• Goal:
Output the line that holds "Write the bpy", the line that holds "PI = math.pi", and every line between them, exactly, but none of the pictures.

+---+

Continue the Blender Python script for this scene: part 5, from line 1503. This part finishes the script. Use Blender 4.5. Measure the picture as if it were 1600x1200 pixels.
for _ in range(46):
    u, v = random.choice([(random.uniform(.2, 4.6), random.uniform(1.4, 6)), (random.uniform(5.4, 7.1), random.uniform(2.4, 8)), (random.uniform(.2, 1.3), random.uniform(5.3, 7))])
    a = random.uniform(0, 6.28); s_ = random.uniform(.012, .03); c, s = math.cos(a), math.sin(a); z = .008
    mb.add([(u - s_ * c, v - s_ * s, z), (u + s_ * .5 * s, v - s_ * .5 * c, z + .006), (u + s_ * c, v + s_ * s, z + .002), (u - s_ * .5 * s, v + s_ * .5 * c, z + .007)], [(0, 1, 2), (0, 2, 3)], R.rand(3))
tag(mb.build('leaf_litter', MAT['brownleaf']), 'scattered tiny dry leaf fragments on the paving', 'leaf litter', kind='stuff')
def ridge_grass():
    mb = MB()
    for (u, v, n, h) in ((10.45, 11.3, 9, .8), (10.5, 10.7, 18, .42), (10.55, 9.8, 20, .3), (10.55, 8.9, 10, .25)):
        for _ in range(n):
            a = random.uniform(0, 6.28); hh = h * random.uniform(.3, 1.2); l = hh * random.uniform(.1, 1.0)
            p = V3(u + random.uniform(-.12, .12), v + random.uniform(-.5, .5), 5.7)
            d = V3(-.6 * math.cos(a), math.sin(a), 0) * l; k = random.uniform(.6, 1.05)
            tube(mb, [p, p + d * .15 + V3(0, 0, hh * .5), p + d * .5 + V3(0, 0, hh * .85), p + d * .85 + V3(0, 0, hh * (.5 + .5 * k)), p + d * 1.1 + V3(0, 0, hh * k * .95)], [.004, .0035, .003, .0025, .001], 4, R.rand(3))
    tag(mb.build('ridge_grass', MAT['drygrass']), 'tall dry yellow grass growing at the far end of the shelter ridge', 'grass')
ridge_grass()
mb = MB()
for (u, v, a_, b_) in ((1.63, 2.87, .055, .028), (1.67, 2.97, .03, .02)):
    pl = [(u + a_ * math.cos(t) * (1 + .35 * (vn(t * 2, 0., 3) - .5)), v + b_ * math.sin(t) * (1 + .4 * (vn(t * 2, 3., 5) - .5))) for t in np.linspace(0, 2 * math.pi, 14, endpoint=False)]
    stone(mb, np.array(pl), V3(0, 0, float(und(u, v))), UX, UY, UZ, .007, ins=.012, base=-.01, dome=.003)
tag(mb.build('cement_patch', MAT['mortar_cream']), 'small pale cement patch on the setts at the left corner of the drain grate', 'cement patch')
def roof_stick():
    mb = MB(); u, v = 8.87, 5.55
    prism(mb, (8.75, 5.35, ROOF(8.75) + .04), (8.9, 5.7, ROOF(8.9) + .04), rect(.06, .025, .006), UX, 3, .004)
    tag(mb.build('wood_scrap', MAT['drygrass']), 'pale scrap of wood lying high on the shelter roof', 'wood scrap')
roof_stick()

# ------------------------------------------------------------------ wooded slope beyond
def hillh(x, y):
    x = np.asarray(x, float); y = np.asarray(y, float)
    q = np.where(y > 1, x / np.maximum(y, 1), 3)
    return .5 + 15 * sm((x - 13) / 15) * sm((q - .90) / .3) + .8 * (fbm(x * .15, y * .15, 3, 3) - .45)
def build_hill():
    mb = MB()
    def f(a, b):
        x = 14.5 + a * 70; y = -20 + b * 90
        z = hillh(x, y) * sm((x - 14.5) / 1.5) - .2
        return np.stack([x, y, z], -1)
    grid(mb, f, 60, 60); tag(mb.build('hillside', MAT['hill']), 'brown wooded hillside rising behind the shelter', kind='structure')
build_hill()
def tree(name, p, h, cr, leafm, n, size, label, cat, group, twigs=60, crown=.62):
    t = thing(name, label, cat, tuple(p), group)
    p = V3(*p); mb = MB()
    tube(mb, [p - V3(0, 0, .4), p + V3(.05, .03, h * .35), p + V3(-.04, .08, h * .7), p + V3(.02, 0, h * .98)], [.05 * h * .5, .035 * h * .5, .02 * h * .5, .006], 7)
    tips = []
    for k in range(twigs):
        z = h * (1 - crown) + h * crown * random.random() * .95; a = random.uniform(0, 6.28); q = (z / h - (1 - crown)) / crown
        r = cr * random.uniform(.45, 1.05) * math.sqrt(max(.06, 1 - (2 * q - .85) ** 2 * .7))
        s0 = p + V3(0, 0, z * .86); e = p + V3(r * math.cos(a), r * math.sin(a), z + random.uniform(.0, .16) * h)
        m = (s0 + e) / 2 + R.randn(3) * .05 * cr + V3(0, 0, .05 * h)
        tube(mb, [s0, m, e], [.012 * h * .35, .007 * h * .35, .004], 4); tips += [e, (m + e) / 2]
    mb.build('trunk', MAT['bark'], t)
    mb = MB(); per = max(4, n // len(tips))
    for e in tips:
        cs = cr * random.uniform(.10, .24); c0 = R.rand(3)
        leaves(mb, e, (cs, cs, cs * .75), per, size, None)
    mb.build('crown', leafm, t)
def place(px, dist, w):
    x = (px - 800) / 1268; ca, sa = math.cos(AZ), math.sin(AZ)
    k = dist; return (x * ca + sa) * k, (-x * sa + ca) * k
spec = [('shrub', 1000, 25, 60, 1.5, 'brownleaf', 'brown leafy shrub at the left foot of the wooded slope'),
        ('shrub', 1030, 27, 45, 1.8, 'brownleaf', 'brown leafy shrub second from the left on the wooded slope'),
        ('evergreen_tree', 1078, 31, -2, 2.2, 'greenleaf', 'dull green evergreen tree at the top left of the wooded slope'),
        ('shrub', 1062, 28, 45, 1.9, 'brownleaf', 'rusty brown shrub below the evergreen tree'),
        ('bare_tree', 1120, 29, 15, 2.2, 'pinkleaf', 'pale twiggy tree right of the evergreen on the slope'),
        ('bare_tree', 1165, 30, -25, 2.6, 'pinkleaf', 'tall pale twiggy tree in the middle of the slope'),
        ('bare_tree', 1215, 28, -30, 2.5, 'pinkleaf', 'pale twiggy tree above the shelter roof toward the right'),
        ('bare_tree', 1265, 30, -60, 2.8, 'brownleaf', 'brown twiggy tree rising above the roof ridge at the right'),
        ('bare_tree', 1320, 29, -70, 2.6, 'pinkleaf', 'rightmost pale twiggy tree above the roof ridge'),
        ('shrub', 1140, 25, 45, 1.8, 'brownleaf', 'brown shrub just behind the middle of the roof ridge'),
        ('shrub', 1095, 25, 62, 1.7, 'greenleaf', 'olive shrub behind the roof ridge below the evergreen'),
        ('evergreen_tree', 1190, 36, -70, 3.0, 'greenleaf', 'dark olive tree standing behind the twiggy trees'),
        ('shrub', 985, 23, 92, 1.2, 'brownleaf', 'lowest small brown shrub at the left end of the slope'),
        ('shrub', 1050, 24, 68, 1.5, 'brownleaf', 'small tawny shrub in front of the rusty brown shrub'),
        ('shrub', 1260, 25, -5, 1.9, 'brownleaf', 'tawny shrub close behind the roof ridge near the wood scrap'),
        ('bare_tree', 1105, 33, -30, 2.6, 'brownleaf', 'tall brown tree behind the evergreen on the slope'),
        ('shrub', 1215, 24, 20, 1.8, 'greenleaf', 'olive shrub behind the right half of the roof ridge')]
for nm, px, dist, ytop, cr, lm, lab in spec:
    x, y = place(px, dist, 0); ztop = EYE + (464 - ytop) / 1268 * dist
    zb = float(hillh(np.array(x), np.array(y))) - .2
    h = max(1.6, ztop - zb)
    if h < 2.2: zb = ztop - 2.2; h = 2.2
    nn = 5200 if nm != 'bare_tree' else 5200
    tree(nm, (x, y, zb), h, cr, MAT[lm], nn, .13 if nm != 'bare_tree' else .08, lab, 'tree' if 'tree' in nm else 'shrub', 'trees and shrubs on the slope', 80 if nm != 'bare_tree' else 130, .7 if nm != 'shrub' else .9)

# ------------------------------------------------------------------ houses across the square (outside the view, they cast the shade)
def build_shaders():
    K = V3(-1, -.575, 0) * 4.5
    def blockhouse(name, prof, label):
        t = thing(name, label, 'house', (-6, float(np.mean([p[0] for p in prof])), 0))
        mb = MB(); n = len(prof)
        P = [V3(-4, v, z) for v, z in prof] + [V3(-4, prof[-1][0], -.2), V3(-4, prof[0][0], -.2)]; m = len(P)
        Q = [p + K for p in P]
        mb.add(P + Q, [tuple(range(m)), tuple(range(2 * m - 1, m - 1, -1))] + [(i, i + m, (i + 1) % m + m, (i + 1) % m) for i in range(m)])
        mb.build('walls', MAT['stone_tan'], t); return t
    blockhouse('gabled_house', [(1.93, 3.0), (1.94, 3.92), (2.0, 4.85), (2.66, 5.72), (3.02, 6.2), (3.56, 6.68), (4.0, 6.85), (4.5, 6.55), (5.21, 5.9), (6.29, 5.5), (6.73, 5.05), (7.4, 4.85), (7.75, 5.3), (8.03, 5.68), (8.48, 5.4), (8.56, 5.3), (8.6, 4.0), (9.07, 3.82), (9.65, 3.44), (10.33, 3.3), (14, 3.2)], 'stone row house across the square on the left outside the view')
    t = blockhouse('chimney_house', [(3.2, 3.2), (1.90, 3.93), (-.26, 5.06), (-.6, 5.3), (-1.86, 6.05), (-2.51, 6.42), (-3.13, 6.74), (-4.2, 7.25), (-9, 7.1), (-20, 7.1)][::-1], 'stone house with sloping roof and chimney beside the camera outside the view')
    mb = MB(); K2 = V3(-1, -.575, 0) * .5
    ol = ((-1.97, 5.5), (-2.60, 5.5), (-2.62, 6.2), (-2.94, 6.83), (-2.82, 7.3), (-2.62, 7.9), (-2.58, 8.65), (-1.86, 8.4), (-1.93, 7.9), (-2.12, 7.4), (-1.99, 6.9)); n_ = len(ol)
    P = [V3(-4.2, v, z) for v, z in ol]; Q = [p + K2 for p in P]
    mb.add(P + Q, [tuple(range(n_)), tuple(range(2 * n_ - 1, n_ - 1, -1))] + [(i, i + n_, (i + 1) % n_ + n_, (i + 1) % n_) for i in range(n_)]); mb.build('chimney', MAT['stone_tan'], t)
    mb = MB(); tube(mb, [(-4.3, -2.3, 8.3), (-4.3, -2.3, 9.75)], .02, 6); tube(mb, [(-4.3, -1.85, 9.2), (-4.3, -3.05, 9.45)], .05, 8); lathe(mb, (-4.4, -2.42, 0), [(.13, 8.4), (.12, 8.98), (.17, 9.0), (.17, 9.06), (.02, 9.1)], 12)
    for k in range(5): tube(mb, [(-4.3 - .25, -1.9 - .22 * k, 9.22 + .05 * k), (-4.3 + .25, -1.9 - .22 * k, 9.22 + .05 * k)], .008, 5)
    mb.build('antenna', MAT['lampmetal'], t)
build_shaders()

+---+

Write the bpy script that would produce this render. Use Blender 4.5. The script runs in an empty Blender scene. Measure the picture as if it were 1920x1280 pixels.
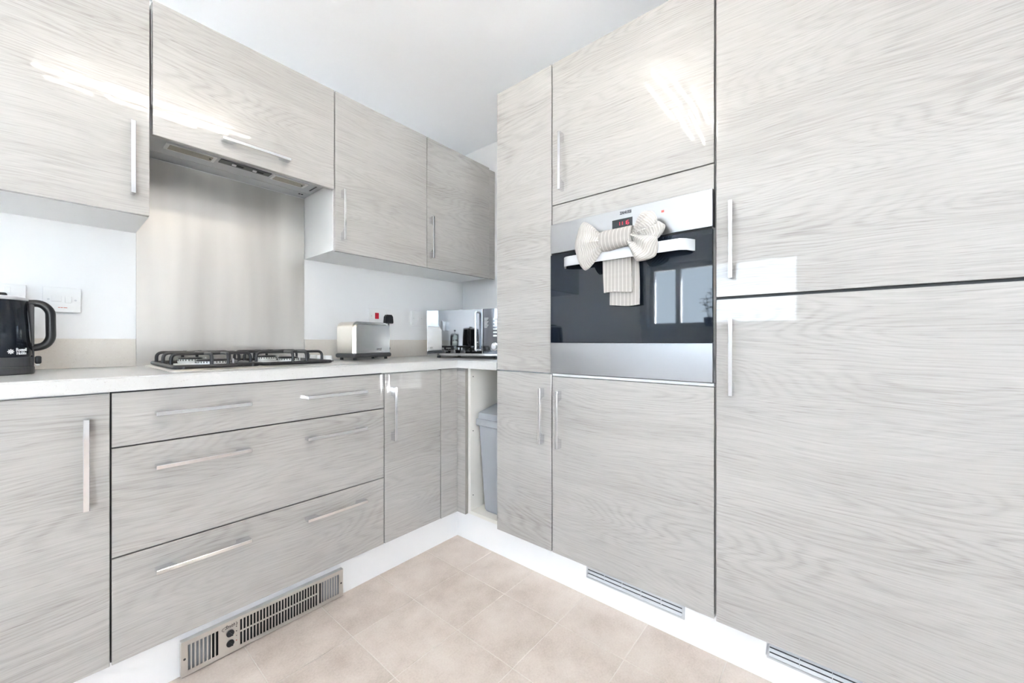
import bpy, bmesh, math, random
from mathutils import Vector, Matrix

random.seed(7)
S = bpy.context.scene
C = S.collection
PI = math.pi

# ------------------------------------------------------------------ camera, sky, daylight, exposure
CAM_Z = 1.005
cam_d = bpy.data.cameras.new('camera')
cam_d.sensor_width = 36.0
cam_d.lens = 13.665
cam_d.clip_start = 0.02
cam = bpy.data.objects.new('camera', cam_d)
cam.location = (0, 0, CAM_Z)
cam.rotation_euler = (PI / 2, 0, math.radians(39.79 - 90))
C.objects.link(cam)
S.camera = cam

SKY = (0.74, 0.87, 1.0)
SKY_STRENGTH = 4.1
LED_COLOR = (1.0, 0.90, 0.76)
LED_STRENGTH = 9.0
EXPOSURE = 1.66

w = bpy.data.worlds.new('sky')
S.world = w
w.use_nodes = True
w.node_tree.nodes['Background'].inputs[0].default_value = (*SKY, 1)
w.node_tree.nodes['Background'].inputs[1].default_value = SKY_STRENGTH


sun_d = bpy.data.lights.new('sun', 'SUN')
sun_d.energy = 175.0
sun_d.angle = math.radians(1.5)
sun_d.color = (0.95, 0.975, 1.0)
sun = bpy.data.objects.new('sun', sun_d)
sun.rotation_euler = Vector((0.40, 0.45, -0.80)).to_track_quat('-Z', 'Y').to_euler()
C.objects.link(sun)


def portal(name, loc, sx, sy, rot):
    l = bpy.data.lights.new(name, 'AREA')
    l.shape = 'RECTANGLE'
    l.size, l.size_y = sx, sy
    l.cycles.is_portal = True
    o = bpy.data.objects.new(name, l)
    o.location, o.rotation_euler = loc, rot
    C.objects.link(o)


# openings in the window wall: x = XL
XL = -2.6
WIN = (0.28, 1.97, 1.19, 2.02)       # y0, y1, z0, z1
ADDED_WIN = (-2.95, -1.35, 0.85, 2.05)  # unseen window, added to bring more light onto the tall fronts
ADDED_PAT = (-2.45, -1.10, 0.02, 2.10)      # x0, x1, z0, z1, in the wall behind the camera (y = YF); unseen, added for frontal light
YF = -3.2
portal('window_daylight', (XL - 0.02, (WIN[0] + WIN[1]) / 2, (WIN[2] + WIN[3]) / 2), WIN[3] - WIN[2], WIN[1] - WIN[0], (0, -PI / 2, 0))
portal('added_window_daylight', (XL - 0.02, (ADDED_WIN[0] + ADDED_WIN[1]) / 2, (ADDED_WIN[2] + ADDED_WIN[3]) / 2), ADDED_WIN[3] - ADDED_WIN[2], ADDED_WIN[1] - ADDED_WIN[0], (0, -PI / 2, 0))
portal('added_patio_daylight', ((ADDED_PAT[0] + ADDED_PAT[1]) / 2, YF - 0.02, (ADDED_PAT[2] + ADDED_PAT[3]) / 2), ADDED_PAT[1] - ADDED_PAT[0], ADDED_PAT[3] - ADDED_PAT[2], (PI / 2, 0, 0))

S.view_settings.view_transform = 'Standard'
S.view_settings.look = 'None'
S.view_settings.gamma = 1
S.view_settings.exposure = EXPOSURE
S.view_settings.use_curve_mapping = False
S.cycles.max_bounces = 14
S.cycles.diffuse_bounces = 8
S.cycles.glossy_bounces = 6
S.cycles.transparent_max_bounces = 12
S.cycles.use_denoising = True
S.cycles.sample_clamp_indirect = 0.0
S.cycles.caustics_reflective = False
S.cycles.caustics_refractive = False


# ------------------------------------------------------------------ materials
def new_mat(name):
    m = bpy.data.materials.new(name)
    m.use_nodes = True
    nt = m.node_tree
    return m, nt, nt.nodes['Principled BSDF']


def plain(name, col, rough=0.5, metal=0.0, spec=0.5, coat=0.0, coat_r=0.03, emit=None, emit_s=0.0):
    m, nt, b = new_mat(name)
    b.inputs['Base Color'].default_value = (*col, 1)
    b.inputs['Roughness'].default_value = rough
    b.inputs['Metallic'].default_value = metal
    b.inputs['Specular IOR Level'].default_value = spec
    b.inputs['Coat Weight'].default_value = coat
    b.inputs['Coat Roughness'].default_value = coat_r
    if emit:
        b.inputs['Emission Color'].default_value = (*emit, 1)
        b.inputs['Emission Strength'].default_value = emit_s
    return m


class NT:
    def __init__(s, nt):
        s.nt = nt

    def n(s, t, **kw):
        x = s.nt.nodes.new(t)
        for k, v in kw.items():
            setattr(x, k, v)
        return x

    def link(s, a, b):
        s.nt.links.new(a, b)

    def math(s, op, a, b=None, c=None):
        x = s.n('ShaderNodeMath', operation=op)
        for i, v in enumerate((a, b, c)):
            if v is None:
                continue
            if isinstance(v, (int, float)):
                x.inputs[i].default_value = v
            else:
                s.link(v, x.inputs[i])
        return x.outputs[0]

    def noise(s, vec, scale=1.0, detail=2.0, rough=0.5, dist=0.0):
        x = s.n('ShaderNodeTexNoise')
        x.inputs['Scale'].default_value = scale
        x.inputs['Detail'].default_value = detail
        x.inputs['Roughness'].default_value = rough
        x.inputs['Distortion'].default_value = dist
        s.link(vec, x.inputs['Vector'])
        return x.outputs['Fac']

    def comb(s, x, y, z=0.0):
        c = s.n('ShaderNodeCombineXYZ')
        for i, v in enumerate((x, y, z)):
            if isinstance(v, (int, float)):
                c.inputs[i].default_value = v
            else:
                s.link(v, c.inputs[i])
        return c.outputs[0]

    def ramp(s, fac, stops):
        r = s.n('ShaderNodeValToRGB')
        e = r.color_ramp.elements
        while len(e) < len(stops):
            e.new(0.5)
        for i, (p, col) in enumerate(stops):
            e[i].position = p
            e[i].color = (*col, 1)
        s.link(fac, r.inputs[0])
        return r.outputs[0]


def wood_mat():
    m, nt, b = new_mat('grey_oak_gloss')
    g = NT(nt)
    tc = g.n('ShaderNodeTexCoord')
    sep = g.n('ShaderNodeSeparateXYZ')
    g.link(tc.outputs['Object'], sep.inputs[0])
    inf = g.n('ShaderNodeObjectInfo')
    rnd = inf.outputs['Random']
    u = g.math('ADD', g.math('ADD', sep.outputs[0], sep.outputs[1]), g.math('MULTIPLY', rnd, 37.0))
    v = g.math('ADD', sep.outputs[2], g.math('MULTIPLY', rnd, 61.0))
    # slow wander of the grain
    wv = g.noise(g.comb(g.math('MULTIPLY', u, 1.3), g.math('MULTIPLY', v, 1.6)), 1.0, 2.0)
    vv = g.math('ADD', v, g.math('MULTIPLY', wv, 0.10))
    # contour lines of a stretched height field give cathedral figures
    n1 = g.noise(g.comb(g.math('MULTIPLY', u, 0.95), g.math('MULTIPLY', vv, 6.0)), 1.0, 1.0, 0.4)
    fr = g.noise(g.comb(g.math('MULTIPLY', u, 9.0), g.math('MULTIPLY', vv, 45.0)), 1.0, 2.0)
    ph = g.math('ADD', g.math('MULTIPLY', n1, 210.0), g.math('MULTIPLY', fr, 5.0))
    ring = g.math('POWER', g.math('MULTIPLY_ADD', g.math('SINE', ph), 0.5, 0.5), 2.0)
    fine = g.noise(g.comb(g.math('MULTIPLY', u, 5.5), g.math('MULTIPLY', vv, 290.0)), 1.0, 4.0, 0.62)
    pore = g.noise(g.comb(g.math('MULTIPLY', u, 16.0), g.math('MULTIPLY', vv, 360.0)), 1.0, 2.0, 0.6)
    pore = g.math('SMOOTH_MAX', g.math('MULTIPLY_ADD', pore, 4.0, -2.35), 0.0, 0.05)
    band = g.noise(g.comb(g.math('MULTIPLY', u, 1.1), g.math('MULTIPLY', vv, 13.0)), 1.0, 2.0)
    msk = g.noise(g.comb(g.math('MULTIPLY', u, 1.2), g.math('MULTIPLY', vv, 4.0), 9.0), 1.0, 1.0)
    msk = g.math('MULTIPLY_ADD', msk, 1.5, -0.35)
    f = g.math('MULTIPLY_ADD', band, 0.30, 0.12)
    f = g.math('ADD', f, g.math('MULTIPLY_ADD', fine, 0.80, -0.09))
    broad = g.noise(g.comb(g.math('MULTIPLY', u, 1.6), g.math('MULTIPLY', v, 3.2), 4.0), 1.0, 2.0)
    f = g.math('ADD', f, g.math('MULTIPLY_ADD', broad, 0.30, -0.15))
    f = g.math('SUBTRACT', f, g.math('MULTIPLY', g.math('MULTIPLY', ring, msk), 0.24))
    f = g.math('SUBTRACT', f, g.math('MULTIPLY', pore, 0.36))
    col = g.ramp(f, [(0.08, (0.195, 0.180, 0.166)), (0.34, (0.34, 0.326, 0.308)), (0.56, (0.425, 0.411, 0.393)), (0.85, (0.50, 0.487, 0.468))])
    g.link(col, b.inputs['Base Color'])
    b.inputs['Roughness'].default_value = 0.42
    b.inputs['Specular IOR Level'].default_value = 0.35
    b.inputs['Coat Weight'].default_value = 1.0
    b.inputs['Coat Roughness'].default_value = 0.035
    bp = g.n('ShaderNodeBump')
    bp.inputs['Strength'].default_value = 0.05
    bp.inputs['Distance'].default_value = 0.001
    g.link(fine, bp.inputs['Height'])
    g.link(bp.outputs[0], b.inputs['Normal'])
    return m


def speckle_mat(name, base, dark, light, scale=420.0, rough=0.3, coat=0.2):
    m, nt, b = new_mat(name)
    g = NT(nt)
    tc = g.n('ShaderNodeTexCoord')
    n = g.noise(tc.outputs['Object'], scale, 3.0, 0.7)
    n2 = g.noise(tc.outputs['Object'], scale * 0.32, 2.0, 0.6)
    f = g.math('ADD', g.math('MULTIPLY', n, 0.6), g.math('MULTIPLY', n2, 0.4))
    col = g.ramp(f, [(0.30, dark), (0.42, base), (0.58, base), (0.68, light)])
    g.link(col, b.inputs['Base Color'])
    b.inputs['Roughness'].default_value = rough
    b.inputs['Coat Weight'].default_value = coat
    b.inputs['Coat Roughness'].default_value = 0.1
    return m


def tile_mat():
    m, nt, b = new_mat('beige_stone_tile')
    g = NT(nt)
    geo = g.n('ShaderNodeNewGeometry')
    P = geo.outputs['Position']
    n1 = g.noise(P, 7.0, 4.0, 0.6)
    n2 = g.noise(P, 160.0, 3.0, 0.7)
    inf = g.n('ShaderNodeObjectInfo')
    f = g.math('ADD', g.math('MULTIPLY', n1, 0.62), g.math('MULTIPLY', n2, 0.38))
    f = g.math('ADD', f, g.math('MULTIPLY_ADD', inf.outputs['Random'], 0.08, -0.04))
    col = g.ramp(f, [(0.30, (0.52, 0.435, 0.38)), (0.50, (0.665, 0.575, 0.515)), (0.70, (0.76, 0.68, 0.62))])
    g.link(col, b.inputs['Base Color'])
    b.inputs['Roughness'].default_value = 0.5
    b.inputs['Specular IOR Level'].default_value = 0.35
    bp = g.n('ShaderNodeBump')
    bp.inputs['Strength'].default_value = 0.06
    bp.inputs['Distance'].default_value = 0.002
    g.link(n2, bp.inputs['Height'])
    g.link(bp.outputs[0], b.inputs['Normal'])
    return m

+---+

• Task response:
Write the bpy script that would produce this render. Use Blender 4.5. The script runs in an empty Blender scene. Measure the picture as if it were 1920x1280 pixels.
import bpy, bmesh, math, random
from mathutils import Vector, Matrix

random.seed(7)
S = bpy.context.scene
C = S.collection
PI = math.pi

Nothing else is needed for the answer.